Imaginen un contrato de un futbolista actual que le otorga al presidente de su club el poder de decisión sobre a qué equipo se marchará. Figúrense al jugador en cuestión cogiendo su propio coche para poner rumbo a las oficinas de un equipo sin las más remotas probabilidades reales de ficharlo. Terminen visionando al protagonista en un notario con el responsable de seguridad del club de destino para certificar que él había estado ahí. Todo esto podría ser una comedia de enredo si no se tratara de Joaquín, Lopera y el Albacete.
Corría el verano de 2006 cuando la estrella del Betis, después de cinco años en Sevilla, quiso dar un salto de calidad. Aquella temporada fue un chasco. Los verdiblancos bailaron con el descenso después de haber ganado la Copa y alcanzado los puestos de Champions el año anterior. Finalizaron en el puesto 14, a sólo tres puntos por encima del descenso (bajaron Alavés, Cádiz y Málaga).
Entonces Joaquín dejó de hacerse el sordo y de marear a los equipos que le pretendían y, por primera vez, estuvo dispuesto a marcharse. Pero no contaba con un elemento importante en la ecuación, su presidente, don Manuel Ruiz de Lopera.
El bético era un superviviente de los noventa, la década prodigiosa de los mandatarios sui generis. Años en los que el histrionismo se hizo protagonista en equipos como el Betis, el Atlético de Madrid, el Compostela o el Rayo Vallecano. Hablamos de figuras como Jesús Gil, José María Caneda o la familia Ruiz Mateos. Gracias a la conversión de los clubes en SAD, vieron el púlpito que el fútbol ofrecía como un escaparate perfecto para desarrollar sus intereses y personalidades. Unos con la pasión desenfrenada como bandera, otros con la política como trasfondo, manejaron a los clubes a su antojo con unas actuaciones que hoy serían de todo inaceptables. Ellos eran el club y, a su lado, Julio César hubiera sido un aprendiz.
Lopera y Joaquín, ambos fenómenos sociales, ya habían protagonizado alguna que otra anécdota antes de lo de Albacete. Como, por ejemplo, la fiesta de Benjamín. Era el año 2001 cuando un evento en casa del jugador se fue, digamos, un poquito de las manos. Entonces, a Lopera, que tenía Sevilla trufada de espías, no se le ocurrió mejor idea que presentarse en casa del jugador para terror de los allí presentes, que llegaron incluso a esconderse detrás de las cortinas. Un esperpento.
Pero todo explotó en el citado verano de la salida de Joaquín. El Valencia, que había quedado tercero esa campaña, realizó una jugosa oferta, 25 millones de euros, y llegó a un acuerdo con el jugador por los siguientes seis años. Todo en orden… o no. Lopera, enfadado por perder a su mayor activo, se sacó de la manga la cláusula que le permitía decidir el destino de Joaquín y señaló al Albacete, de Segunda División. Si el de el Puerto de Santamaría no se presentaba en 24 horas en la ciudad manchega, tendría que pagar una multa de 3 millones.

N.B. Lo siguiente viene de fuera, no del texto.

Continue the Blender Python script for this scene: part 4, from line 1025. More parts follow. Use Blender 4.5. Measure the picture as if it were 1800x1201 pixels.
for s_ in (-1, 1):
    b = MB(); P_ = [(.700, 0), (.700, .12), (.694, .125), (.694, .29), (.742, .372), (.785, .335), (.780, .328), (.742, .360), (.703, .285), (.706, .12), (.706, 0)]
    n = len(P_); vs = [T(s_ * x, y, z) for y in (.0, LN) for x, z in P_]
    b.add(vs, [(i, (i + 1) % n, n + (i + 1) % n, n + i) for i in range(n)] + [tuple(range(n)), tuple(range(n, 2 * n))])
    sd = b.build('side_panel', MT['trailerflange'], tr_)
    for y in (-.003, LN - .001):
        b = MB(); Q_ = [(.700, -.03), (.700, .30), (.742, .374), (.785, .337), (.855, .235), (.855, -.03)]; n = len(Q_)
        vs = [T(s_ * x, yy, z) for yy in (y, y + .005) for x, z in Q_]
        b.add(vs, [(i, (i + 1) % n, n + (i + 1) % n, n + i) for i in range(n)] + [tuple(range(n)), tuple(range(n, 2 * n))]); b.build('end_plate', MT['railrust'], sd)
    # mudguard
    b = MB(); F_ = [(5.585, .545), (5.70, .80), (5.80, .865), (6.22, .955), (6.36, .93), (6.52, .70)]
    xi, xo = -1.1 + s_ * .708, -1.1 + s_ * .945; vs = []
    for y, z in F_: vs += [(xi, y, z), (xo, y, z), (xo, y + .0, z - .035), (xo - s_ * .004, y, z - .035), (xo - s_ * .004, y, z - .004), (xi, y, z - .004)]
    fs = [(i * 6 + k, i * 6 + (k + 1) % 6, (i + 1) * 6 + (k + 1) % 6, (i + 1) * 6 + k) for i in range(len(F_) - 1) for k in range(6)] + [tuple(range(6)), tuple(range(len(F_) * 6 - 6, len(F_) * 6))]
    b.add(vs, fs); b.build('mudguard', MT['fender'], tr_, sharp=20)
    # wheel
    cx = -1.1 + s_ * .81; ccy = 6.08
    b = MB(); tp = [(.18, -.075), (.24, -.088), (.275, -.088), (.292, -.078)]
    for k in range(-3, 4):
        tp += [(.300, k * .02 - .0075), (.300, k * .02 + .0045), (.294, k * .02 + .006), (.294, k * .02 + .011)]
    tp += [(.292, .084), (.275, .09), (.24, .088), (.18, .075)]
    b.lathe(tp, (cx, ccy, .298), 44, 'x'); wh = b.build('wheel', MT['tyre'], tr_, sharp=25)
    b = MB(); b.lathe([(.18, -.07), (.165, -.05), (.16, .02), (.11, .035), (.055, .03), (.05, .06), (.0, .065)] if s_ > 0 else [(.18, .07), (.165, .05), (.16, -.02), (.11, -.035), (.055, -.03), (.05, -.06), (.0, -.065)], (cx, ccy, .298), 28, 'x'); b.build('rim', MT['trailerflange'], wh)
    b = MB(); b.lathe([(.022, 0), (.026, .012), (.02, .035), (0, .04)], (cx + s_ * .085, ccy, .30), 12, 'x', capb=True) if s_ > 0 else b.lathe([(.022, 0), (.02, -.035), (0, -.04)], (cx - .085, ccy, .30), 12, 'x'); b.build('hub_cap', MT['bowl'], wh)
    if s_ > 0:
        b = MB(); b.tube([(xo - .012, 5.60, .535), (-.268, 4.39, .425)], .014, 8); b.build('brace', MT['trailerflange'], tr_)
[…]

Sorprendido y resignado, el futbolista cogió su propio coche y se presentó en las oficinas del Albacete, donde sólo estaba presente un agente de seguridad privada. Así que Joaquín, con el objeto de que don Manuel no dudara (todavía no existía Instagram) se lo llevó a una notaría para dar fe de su viaje a ninguna parte.
Pasado el trámite, que Joaquín siempre recuerda con sorna, terminó fichando por el club valenciano, donde militó durante cinco temporadas. Luego recaló en el Málaga y la Fiorentina, antes de volver de nuevo a casa en el año 15-16.
Joaquín se retirará al finalizar la presente campaña. Su magia, estilo y personalidad serán imborrables. Tanto como su no fichaje por el Albacete.